Letters to the Editor

Letters to the Editor: East Rockaway, Lynbrook

May 16-22, 2013

Posted

Needs relief from sewage smell

To the Editor:

On Monday, my wife and I were asked to attend our grandson’s lacrosse game being played on a field in Bay Park. We were a little late, so when I parked the car we immediately opened the doors to rush onto the field. I got about two steps from my car when I was enveloped by an odor so foul that it stopped me in my tracks. The smell was overpowering to the point that I thought I would get sick to my stomach.
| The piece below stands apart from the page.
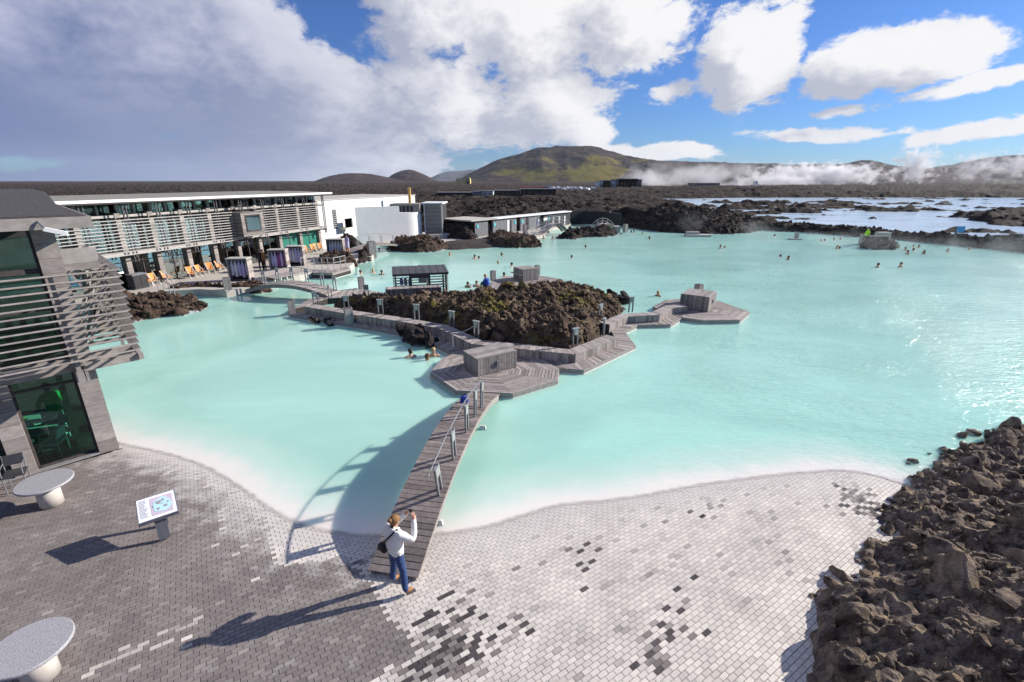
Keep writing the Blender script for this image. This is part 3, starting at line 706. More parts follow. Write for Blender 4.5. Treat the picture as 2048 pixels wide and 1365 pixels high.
def build_plaza():
    fx = np.concatenate([np.linspace(-24, -14, 8)[:-1], np.arange(-14, 14, .2), np.linspace(14, 22, 8)]); fy = np.concatenate([np.linspace(-9, 4, 8)[:-1], np.arange(4, 16, .2)])
    X, Y = np.meshgrid(fx, fy); Z = plaza_z(X, Y)-.009
    base = grid_mesh('plaza', np.stack([X, Y, Z], -1), joint, keep=sdist(PLAZA, X, Y) > -1.2, smooth=True); tag(base, kind='structure')
    g = np.random.default_rng(8)
    iu = np.arange(-210, 210); iw = np.arange(-260, 260); U, Wd = np.meshgrid(iu, iw)
    U = (U+.5*(Wd % 2))*BLEN; Wd = Wd*BWID
    x = (U*CB-Wd*SB).ravel(); y = (U*SB+Wd*CB).ravel()
    d = sdist(PLAZA, x, y); k = (d > -.30) & (y > 3.6) & (x > -15.5) & (x < 14)
    x, y = x[k], y[k]
    # keep off the cafe footprint
    lx = (x+11.35)*.695+(y-12.0)*.719; ly = -(x+11.35)*.719+(y-12.0)*.695
    k = ~((lx < .0) & (ly > .05)); x, y = x[k], y[k]
    t = tone_of(x, y, g); z = plaza_z(x, y)
    q = P(np.stack([x, y, z], -1)); inside = (q[:, 0] > 8) & (q[:, 0] < 2040) & (q[:, 1] < 1358) & (q[:, 1] > 500)
    hid = sdist(BANK_IN, x, y) > 0
    dist = np.hypot(x, y); key = np.where(inside & ~hid, dist, 1e9); first = set(np.argsort(key)[:300].tolist())
    # rest: one part
    dx = np.array([CB, SB]); dw = np.array([-SB, CB]); hl, hw, ch = (BLEN-.0075)/2, (BWID-.0055)/2, .0025
    idx = np.array([i for i in range(len(x)) if i not in first]); n = len(idx)
    def corners(a, b): return np.stack([x[idx]+a*dx[0]+b*dw[0], y[idx]+a*dx[1]+b*dw[1]], -1)
    jz = g.normal(0, .0012, n); V = np.zeros((n, 8, 3)); tl = g.normal(0, .004, (n, 2))
    for j, (a, b) in enumerate(((-1, -1), (1, -1), (1, 1), (-1, 1))):
        lo = corners(a*hl, b*hw); V[:, j, :2] = lo; V[:, j, 2] = plaza_z(lo[:, 0], lo[:, 1])-.012
        hi = corners(a*(hl-ch), b*(hw-ch)); V[:, 4+j, :2] = hi; V[:, 4+j, 2] = plaza_z(hi[:, 0], hi[:, 1])+jz+tl[:, 0]*a*hl+tl[:, 1]*b*hw
    fc = np.array([[4, 5, 6, 7], [0, 1, 5, 4], [1, 2, 6, 5], [2, 3, 7, 6], [3, 0, 4, 7]])
    Fc = (fc[None]+8*np.arange(n)[:, None, None]).reshape(-1, 4)
    me = bpy.data.meshes.new('brick_field'); me.vertices.add(n*8); me.vertices.foreach_set('co', V.astype(np.float32).ravel())
    me.loops.add(Fc.size); me.loops.foreach_set('vertex_index', Fc.ravel().astype(np.int32)); me.polygons.add(len(Fc))
    me.polygons.foreach_set('loop_start', np.arange(0, Fc.size, 4, dtype=np.int32)); me.polygons.foreach_set('loop_total', np.full(len(Fc), 4, np.int32))
    me.materials.append(paver); me.attributes.new('tone', 'FLOAT', 'FACE').data.foreach_set('value', np.repeat(t[idx], 5).astype(np.float32)); me.update(calc_edges=True); me.polygons.foreach_set('use_smooth', [False]*len(Fc))
    o = bpy.data.objects.new('brick_field', me); COL.objects.link(o); o.parent = base; o['kind'] = 'stuff'
    # nearest pavers one by one; alike tones share a mesh
    cache = {}
    for i in first:
        kq = round(float(t[i])*14)
        if kq not in cache:
            b = MB(); b.box((0, 0, -.006), (BLEN-.0075, BWID-.0055, .012), None, 0, kq/14, taper=.003); cache[kq] = b.mesh('brick', paver)
        inst(cache[kq], 'brick', base, (x[i], y[i], float(z[i])+random.gauss(0, .0012)), (random.gauss(0, .006), random.gauss(0, .004), BA))
BANK = [(3.9, 3.6), (4.45, 5.0), (4.95, 6.2), (5.65, 7.0), (6.75, 7.75), (7.85, 8.75), (9.0, 9.75), (10.0, 10.35), (11.3, 11.2), (12.6, 12.0), (14.5, 12.9), (17.5, 14.0), (21, 15), (21, 3), (8, 0.5), (4.6, 2.2)]
BANK_IN = [(5.2, 4.4), (5.8, 5.3), (6.5, 6.4), (7.0, 7.2), (7.7, 7.85), (8.7, 8.8), (9.7, 9.6), (21, 14), (21, 3), (8, .5), (5, 2.2)]
build_plaza()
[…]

My wife took one breath and immediately got back in the car and closed the windows.

  I am a native of East Rockaway, and since the Nassau County Sewage Treatment Facility (we used to call it ‘the plant’)  was constructed, I have unfortunately become accustomed to the unpleasant smells coming from there. This, however, was far and above the worst I have ever experienced. The few people who were trying to watch the game were all trying to cover their noses in an attempt to filter out the odor. The fans of the opposing team were all asking what was causing the smell and saying among themselves, “How could anyone live in this village?” When the game ended, the opposing team sprinted for their bus so that they could leave the area as quickly as possible.

  Last week, there was another failure at the plant that resulted in a sewage spill that further polluted Hewlett Bay and the waterways leading from East Rockaway to the Atlantic Ocean. Our beaches are supposed to open in less than a month. Who in their right mind would let their family go swimming in the local waters or eat any fish caught there? Can anyone imagine the outcry if something like this were to occur in the Hamptons or just about anywhere on the North Shore of Long Island? The fallout would have the local, state and federal politicians falling over each other to find a speedy solution.

  When are East Rockaway, Bay Park and Oceanside — which also gets the odor from the plant — going to get some relief? When will Sandy money, being distributed by the state and federal governments, reach us in the “bathroom community” of Nassau County? And yes, I have heard our village called by that name.